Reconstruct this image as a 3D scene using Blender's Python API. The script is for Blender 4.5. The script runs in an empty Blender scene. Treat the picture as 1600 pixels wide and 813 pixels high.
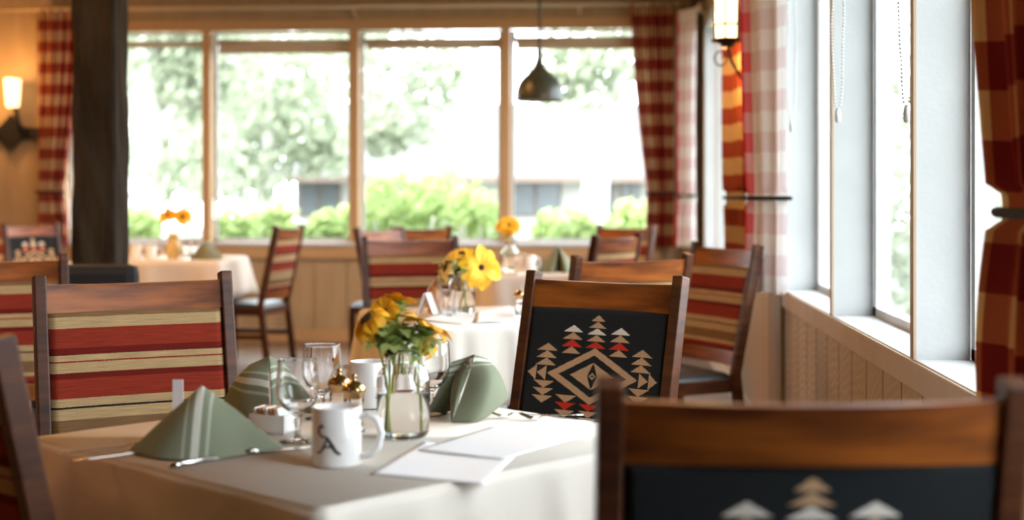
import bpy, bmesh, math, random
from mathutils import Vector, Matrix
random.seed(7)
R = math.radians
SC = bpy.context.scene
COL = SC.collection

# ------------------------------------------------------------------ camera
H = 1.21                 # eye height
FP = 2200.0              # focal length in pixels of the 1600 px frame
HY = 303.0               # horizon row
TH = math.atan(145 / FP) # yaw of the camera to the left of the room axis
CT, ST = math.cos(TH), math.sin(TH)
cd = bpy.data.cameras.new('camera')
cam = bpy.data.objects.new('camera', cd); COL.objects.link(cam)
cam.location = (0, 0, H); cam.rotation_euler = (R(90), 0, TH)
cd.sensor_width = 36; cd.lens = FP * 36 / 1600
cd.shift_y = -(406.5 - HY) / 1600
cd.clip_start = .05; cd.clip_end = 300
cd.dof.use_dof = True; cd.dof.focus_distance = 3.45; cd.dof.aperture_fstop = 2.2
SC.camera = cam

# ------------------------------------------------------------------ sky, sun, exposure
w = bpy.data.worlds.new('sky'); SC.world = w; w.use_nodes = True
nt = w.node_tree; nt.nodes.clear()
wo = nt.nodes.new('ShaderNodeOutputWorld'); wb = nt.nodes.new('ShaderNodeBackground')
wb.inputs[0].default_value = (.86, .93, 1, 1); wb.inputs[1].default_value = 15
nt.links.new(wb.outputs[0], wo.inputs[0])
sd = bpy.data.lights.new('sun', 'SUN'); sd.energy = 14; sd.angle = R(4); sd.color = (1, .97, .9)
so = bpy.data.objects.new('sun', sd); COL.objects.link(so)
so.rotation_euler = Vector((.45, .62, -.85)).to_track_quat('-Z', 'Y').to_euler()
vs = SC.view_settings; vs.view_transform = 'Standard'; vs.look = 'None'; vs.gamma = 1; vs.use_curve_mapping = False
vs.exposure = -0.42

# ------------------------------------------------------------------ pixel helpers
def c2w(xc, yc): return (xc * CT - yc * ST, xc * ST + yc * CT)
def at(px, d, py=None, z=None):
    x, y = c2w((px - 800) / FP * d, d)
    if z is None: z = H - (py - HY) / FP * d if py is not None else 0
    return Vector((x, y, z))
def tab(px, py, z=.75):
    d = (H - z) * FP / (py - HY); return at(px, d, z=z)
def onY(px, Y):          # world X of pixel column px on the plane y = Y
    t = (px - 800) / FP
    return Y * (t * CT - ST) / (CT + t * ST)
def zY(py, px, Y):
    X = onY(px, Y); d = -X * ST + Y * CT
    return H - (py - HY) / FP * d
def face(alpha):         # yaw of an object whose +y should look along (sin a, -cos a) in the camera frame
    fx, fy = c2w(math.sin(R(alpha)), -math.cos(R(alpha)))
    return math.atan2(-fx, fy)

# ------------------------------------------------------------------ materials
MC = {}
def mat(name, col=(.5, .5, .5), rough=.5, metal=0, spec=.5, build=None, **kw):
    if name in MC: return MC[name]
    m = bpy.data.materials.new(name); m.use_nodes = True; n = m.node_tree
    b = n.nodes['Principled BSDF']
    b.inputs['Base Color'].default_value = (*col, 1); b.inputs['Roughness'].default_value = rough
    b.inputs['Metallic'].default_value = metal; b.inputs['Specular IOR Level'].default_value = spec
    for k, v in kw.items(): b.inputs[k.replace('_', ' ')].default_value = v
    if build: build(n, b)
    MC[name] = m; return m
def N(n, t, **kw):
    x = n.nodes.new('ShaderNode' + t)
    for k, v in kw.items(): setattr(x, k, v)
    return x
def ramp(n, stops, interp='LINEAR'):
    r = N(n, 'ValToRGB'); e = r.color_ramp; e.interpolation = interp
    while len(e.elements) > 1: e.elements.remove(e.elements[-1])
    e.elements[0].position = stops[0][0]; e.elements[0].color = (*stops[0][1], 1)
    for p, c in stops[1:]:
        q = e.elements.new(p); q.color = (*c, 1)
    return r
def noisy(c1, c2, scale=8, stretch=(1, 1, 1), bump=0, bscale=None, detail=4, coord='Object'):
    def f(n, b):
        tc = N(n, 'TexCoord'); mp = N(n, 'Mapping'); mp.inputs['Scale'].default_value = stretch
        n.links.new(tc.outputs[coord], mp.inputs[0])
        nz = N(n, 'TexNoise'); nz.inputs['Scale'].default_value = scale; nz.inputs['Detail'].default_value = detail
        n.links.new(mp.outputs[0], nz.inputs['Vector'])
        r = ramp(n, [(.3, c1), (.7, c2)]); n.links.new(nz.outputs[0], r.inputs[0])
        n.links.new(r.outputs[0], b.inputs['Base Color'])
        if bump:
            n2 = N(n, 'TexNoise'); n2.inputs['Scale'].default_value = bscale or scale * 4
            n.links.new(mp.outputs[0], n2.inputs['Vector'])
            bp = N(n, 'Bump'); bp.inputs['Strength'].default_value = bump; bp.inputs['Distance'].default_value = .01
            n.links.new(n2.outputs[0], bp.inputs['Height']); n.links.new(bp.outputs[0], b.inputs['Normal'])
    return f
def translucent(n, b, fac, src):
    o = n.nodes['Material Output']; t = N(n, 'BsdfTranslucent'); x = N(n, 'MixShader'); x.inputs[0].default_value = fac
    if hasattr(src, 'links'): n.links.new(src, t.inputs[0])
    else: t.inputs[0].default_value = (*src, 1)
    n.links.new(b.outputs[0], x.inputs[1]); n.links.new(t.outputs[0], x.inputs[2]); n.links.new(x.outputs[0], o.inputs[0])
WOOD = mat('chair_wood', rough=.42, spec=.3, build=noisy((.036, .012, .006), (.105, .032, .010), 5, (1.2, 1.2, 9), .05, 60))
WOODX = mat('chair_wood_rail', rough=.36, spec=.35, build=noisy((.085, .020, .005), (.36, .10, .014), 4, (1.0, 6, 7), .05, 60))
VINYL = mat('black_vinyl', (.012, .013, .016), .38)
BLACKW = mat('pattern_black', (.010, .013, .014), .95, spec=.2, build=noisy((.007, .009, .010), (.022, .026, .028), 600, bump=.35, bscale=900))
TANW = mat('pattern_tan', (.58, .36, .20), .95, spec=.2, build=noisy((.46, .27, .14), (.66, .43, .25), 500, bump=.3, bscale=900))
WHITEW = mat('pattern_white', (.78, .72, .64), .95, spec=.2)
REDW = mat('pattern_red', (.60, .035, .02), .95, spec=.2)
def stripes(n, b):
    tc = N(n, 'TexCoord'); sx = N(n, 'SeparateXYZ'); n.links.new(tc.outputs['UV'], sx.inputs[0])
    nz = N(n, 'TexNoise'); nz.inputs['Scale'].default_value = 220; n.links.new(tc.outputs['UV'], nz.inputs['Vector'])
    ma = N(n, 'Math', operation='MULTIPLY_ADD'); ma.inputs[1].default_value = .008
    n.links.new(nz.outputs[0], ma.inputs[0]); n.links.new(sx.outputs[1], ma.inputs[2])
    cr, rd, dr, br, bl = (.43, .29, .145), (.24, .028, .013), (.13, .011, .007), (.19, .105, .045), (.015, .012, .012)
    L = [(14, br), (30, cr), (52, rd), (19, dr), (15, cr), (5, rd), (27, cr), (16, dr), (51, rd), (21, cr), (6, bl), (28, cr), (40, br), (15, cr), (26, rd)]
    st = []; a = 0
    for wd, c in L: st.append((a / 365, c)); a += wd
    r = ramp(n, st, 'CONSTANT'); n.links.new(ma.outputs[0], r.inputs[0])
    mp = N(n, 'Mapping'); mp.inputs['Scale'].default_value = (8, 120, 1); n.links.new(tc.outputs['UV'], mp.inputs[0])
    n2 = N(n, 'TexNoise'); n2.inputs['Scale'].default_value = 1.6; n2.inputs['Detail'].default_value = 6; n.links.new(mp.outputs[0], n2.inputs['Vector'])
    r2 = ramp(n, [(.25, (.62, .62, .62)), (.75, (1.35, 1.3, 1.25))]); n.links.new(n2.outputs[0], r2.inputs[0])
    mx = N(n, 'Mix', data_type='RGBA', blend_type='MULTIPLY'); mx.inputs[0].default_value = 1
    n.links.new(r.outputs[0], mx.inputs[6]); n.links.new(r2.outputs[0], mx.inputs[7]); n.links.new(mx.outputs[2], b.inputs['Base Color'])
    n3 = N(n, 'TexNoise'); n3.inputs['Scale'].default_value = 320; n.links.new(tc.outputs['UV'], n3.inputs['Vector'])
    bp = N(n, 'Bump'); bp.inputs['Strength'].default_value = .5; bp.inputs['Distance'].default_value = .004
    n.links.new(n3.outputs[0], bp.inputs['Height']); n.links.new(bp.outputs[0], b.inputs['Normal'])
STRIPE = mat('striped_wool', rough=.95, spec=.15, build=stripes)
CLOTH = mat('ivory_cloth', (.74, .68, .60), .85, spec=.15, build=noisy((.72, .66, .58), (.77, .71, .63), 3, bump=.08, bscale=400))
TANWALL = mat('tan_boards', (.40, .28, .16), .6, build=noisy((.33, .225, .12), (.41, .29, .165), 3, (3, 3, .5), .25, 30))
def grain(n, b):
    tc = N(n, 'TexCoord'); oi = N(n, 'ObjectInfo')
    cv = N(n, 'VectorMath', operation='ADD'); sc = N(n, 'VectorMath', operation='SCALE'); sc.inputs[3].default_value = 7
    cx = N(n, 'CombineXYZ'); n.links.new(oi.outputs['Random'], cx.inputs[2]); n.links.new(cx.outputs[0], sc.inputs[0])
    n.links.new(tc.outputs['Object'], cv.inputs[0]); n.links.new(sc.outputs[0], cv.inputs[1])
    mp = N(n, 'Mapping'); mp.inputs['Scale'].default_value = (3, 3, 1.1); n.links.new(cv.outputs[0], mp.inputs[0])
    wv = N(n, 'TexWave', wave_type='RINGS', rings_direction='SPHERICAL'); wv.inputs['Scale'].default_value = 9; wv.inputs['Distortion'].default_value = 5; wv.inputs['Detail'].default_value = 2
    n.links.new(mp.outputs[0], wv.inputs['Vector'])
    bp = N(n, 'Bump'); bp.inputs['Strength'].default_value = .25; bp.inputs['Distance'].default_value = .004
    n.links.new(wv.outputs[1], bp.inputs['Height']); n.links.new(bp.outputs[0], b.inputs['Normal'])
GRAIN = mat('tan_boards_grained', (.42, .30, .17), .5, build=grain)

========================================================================

WHAT YOU HAVE TO DO:
Transcribe the opening line of the listing above, please, and every line after it through the line with "COL = SC.collection", word for word, without pictures.

ANSWER TO THE TASK:
Reconstruct this image as a 3D scene using Blender's Python API. The script is for Blender 4.5. The script runs in an empty Blender scene. Treat the picture as 1600 pixels wide and 813 pixels high.
import bpy, bmesh, math, random
from mathutils import Vector, Matrix
random.seed(7)
R = math.radians
SC = bpy.context.scene
COL = SC.collection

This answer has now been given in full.